– Так и в протокол занести? Что убили ради мамы… И желая в дальнейшем писать детские книжки?
Нет, не открывался Красовский! Остался за семью замками со всей своей судьбой и психологией. И Раупс не виноват: поди-ка добейся правдивости от подследственного, который принципиально «не видит», когда его уличают, и без устали плетет самые гнусные нелепости!
Тусклое лицо, бормочущий голосок. Если отвлечься от содержания и определить интонацию, то ближе всего его речь походила на тягучий, нудный разговор о плохой погоде. Непробиваемое лицемерие. Маска. Внешняя оболочка. Защитная окраска. Вроде бы правильно, так оно и называется. И однако что-то здесь не то, определенно не то!
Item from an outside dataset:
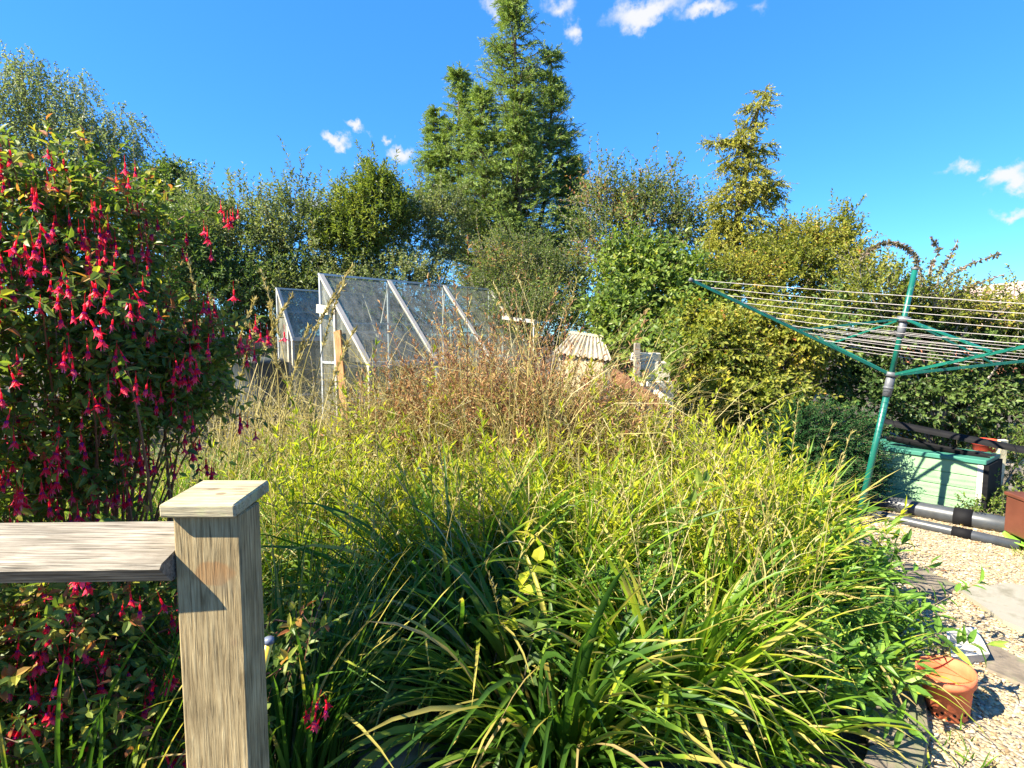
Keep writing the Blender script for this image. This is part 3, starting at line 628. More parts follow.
M['cream'] = plain_mat('cream_render', (.38,.32,.20), .8, var=.15, dirt=(.4,.34,.22), dscale=7)
A, B = P(572, 333, 8.1), P(603, 337.5, 7.8); D_, C_ = P(553, 352, 7.1), P(612, 360.5, 6.85)
shc = (A+B+C_+D_)/4; sd = thing('garden_shed', 'low store with a grey corrugated roof and cream wall, half buried in dry growth', 'shed', (shc[0], shc[1], 0))
corrugated(sd, A, B, C_, D_, 11, .012, M['corr'])
g = Geo()
fw = [D_+np.array([.08, .06, -.03]), C_+np.array([-.10, .06, -.03]), B+np.array([0, -.04, -.03]), A+np.array([0, -.04, -.03])]
Vt = [np.array(p) for p in fw]; Vb = [np.array([p[0], p[1], 0]) for p in fw]
g.add(Vb+Vt, [(0,1,5,4),(1,2,6,5),(2,3,7,6),(3,0,4,7)]); link_mesh('wall', g, M['cream'], sd)
g = Geo(); add_bar(g, A+np.array([-.02, 0, .012]), B+np.array([.02, 0, .012]), .06, .03); link_mesh('ridge_cap', g, M['cream'], sd)
# white blocks stacked with post and rusty plank
M['white'] = plain_mat('whitewashed_block', (.52,.48,.40), .85, var=.12, scale=20, bump=.4, dirt=(.36,.33,.26), dscale=8, dlo=.55)
M['rust'] = wood_mat('rusty_plank', (.16,.07,.03), (.20,.10,.055), (.30,.18,.11), 0, scale=.5)
labs = ['white block at the foot of the pile beside the bramble', 'white block in the middle of the pile beside the bramble', 'white block topping the pile beside the bramble']
for i, (px, py, w, h) in enumerate([(655, 392, 30, 24), (652, 371, 30, 20), (645, 357, 24, 9)]):
    c = P(px, py, 6.2+.02*i); s = 6.2/F; g = Geo()
    an = [.25, .1, .4][i]; Mr = np.array([[math.cos(an), -math.sin(an), 0], [math.sin(an), math.cos(an), 0], [0, 0, 1]])
    hh = h*s if i else None
    z0 = (c[2]+h*s/2-0 ) ; zl = -h*s/2+.002 if i else -c[2]
    add_box(g, -w*s/2, w*s/2, -.12, .12, zl, h*s/2-.002, 0, (Mr, c), bev=.012)
    o = link_mesh('white_block', g, M['white'], None, tuple(c)); tag(o, labs[i], 'block', 'white blocks piled by the bramble')
g = Geo(); p = P(637, 350, 6.05); add_box(g, p[0]-.03, p[0]+.03, p[1]-.03, p[1]+.03, 0, P(637, 343, 6.05)[2], bev=.004); o = link_mesh('timber_stake', g, M['greywood'], None, (p[0], p[1], 0)); tag(o, 'grey timber stake upright in front of the white blocks', 'stake')
g = Geo(); a, b = P(612, 374, 6.0), P(668, 411, 5.6); add_bar(g, a, b, .04, .13, up=(.1, -.3, 1)); o = link_mesh('rusty_plank', g, M['rust'], None, tuple(b)); tag(o, 'rusty brown plank sloping down to the right below the white blocks', 'plank')
g = Geo(); a, b = P(655, 392, 5.9), P(668, 401, 5.75); add_bar(g, a, b, .05, .06); o = link_mesh('pale_offcut', g, M['white'], None, tuple(b)); tag(o, 'small pale offcut lying on the lower end of the rusty plank', 'offcut')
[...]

Что же должна маскировать эта маска и что такое сокровенное и тайное призвана она защитить от взора следователя?
Ну, к примеру, хотел денег. Это ж очевидно. Да и велика важность, раз все равно грозит высшая мера. Признайся он сейчас еще в пяти убийствах – будет ему та же высшая мера! Не две, не три – одна и та же. К чему, спрашивается, столько усилий?
И начали мы подумывать: а есть ли что-нибудь там, под внешней оболочкой? Вдруг да вообще пусто?! По укоренившейся привычке мы непременно ищем человека. Хоть остатки человека, хоть какую-никакую растленную, но душу. Но в конце концов у всякого правила бывают исключения. Не ищем ли мы нечто отсутствующее?
Решили принять как гипотезу: взамен души у Красовского нуль – и, исходя из этого, отбирать и монтировать материал. Если ошибемся, впереди еще суд – окончательная проверка всему…
Разительно несхожи были Мезис и Красовский на следствии. Красовский практически не изменился, не стронулся с позиции, занятой после задержания. Те же самые повадки, постная мина, понурая поза, напускное смирение с оттенком детскости: не судите строго, вы дяди взрослые, а я мал, несмышлен, не мудрено, что ошибся. Ему было около тридцати.
Мезис претерпел коренную ломку. Он вошел в кабинет Раупса каменным истуканом, и даже правдивость его производила отталкивающее впечатление, потому что правда была чудовищна, а рассказывал он ее с ледяным равнодушием.
Но от допроса к допросу совершались сдвиги. С лица Мезиса исчезла алкогольная одутловатость, оно постепенно пробуждалось, появилась мимика, отражавшая проблески сознания и эмоций. Прежде гладкая и монотонная речь его начала спотыкаться на подробностях. Не из желания утаить. Следя за ним на экране, вы физически ощущали, как он заново (и по-новому) переживает эти подробности – и утрачивает равнодушие. И обретает способность чувствовать, страдать, раскаиваться. В нем просыпался человек. Теперь его правдивость невольно подкупала, и тон Раупса делался иным не только «ради кино»…
– Красовский утверждает, что у него не было намерения убить Карпова и что это сделали вы по своей инициативе. Так ли это?
Мезис недоверчиво вскинул глаза.
– Нет. Это не так…
Повисла пауза. Мезис переваривал услышанное и недоуменно:
– Зачем же тогда вилами… – и опять пауза, и те страшные мгновения словно вновь протекли здесь, в кабинете следователя. – Зачем вилами колоть его в грудь… несколько раз?
– А кто колол?
– Николай колол. И я колол.
– Значит, заранее у вас была договоренность убить шофера такси?
– Ну конечно. А то, что Красовский говорит, что мы не собирались его убивать, – это ложь.
– Как вы думаете, почему он так ведет себя, почему сваливает на вас вину?
– Почему?.. Не знаю… я удивляюсь этому… Может быть, потому, что ничего не получилось?..
– Вы дружили с Красовским?
– Да, – помолчал и уточнил, – то есть мне казалось.
По лицу Раупса скользнула тень сожаления.